U.S. Electricar, established as Solar Electric Engineering Inc. in 1976, is easily the most visible and ambitious conversion firm in the fledgling industry of small alternative-fuel car companies and one of the first modern companies to convert gasoline cars and trucks to run on electric batteries.

"We are taking the very difficult steps necessary to substantially restructure our company," said Ted D. Morgan, U.S. Electricar chairman and chief executive. "The challenge is whether or not we can convert debt, restructure current liabilities, and adequately fund this company to continue operations beyond the interim funding commitments we now have."

The company has laid off a third of its 300 workers nationwide and expects more layoffs. It has closed its Florida plant as well as a conversion facility in South-Central Los Angeles once billed as an economic boon for an area badly hurt by the 1992 riots.

It is reviewing the conversion of cars and light trucks to see if these businesses are viable, the company said.

U.S. Electricar has also halted production at an electric bus and industrial vehicle plant it acquired in Redlands, but the spokesman said the firm expects to reopen that facility at a future date.

The company posted a net loss of $16.5 million in its most recent quarter, ending Jan. 31, more than quadruple the loss over the same period a year earlier. Revenue rose from $1.4 million to $3.7 million in the same period.

The company has announced that the giant Japanese trading company Itochu Corp., once known as C. Itoh & Co., has agreed to provide interim funding of $3 million and to exchange $8.9 million in debt for as-yet-undetermined common stock in the company.

Last May, the two companies announced a joint venture to market electric delivery trucks in Japan, with Itochu investing $15 million.

"I think it's a body blow but not necessarily a death blow," said Diane O. Wittenberg, division vice president for electric transportation at Southern California Edison Co., which is in the midst of receiving some vehicles from the company. "They have told us that they plan to follow through with all their commitments."

From August, 1994, through February, 1995, the company shipped 190 converted vehicles, seven electric buses and hundreds of industrial and commercial off-road vehicles, a spokesman said.

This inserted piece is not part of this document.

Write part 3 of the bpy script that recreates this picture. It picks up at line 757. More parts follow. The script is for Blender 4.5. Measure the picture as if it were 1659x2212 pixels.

Mike Gage, president of Calstart, the public-private consortium promoting an alternative-vehicle manufacturing industry in Southern California, said that U.S. Electricar has simply suffered the same problems that other fast-growing companies have experienced.

"I think U.S. Electricar's problems are their own, not essentially the industry's," Gage said on Monday. "They have grown . . . helter-skelter."

But other electric-car proponents place the larger blame for the company's troubles on investor uncertainty about putting money into an industry that is under attack by big U.S. auto makers.

U.S. Electricar has been seen as one of the prime beneficiaries of mandates to offer electric cars in California, New York and Massachusetts, beginning in 1998. The mandate in those three states would require the seven biggest U.S. and Japanese auto makers to offer electric cars in 20% of the U.S. market. The auto makers have been uniformly skeptical that their technology is advanced enough to successfully develop a market for electric cars on that scale, that soon.

Detroit car makers have dug in particularly in the Northeastern states, and Massachusetts Gov. William Weld said two weeks ago that he might favor at least a four-year delay in that state's mandate.

"We're most concerned about the things that are adding uncertainty to the political climate, that would make people hesitant to invest," said Cecile Martin, deputy director of the California Electric Transportation Coalition.

"Of course," Martin added, "we're concerned about layoffs, and this closure in Southern California, but it's part of the development process. And certainly (U.S. Electricar has) a level of expertise that is somewhat unparalleled."

But Gage doubts that big-auto maker pressure to change state electric car mandates has hurt U.S. Electricar in particular.